The outback rover can collect thousands of times per second that scientists can with spectrometers.

Australian scientists developed a prototype autonomous vehicle, "Outback Rover," to help scientists to improve the accuracy of Earth observation satellites that provide valuable data to Australia's mining and agricultural industries, according to a latest research statement from CSIRO, Australia's national science agency, on Thursday.

Just as the Mars Rover Curiosity is gathering information about our neighboring planet, CSIRO's affectionately nicknamed 'Outback Rover' is helping to calibrate satellites that provide clues to Earth's soil condition, mineralogy and vegetation.

According to the statement, accompanied by researchers from Japan, China, Israel and France, CSIRO scientists recently took the rover prototype on a mission to Lake Lefroy - a huge salt lake in remote Western Australia - to see if they can automate the satellite calibration process.

This is where information gathered by satellites is matched against measurements taken on-ground and compared for accuracy, said Professor Arnold Dekker, Director of Earth Observation and Informatics at CSIRO.
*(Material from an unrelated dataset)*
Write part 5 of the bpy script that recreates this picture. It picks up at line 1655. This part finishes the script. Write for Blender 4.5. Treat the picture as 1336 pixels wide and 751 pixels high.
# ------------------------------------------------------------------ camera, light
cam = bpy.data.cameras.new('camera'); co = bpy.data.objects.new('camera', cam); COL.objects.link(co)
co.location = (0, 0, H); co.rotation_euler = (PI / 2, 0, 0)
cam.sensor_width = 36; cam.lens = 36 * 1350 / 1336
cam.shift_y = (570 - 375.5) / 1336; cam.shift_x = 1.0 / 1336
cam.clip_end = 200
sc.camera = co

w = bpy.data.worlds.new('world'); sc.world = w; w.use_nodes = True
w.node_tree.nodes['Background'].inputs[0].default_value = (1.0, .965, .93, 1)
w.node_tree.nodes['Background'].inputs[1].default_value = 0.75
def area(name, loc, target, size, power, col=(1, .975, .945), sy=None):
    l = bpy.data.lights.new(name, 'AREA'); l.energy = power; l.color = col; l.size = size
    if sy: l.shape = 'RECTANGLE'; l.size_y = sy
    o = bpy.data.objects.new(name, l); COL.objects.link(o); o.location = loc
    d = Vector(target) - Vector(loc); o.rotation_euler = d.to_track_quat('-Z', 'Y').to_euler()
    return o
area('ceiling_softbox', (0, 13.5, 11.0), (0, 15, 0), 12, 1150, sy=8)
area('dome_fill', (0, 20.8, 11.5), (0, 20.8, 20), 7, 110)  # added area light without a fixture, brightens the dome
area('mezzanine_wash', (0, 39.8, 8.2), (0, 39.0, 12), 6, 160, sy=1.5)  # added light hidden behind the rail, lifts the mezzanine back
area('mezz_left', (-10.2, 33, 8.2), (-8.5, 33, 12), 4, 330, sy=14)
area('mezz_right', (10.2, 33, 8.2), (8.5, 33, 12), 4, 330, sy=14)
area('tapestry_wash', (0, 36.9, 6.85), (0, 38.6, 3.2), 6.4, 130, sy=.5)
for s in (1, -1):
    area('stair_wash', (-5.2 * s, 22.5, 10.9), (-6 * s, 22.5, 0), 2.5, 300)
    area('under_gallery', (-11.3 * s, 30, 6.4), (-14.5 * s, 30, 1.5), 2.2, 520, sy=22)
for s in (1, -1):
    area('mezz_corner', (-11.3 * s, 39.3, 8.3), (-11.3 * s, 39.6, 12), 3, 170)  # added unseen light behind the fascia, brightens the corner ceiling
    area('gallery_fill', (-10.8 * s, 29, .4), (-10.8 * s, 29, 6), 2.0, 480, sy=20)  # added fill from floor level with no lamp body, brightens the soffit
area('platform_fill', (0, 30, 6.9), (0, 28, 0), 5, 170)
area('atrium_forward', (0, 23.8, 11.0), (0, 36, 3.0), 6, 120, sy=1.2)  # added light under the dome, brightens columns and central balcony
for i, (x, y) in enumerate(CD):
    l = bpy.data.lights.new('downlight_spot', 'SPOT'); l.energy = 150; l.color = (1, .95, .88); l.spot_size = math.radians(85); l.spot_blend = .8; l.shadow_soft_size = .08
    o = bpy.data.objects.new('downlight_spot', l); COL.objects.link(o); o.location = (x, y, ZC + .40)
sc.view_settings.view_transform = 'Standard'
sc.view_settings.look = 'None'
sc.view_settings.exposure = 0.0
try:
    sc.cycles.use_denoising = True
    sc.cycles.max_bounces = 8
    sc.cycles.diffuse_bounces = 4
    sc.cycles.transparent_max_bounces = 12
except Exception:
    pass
"Satellite data is used for resource exploration, environmental monitoring and agricultural management such as soil mapping. So it must be regularly cross-checked to ensure that observations are accurate," Dekker explained.

"This process is called vicarious calibration and is undertaken by ground crews who walk in grids or transects, taking measurements with hand-held devices known as spectrometers, as satellites travel overhead," Dekker added.

CSIRO's science leader for robotics Dr. Alberto Elfes said this could be about to change. He hopes the rover will be able to collect calibration data autonomously and send it wirelessly back to researchers.

"The ultimate goal is to have the rover operate alone, with scientists from over the world able to retrieve data from it or control it remotely in real-time," Dr. Elfes said.

"For example, scientists could tell the robot to turn left or right, follow a sensor signature that is interesting or do a more detailed analysis in a particular area."

"Once we know we have acquired accurate data from satellites, it can be used for a range of applications. It can show us where to explore for mineral deposits and even allow us to monitor soils, which can provide great benefit to our farmers," Dr. Elfes said.

In addition, as well as ensuring the accuracy of the current suite of space traveling cameras and sensors, the information collected by the rover could also be used for the next-generation of satellites that will use high-resolution 'hyperspectral' images.

Owing to its sheer size, Australia is one of the world's biggest consumers of Earth observation data however it doesn't own any remote sensing satellites.

"This is why international collaborations like this are vitally important, and have led to major achievements such as our world- first continental scale mineral maps, derived from the Japanese ASTER sensor on board the NASA TERRA satellite," Professor Dekker said.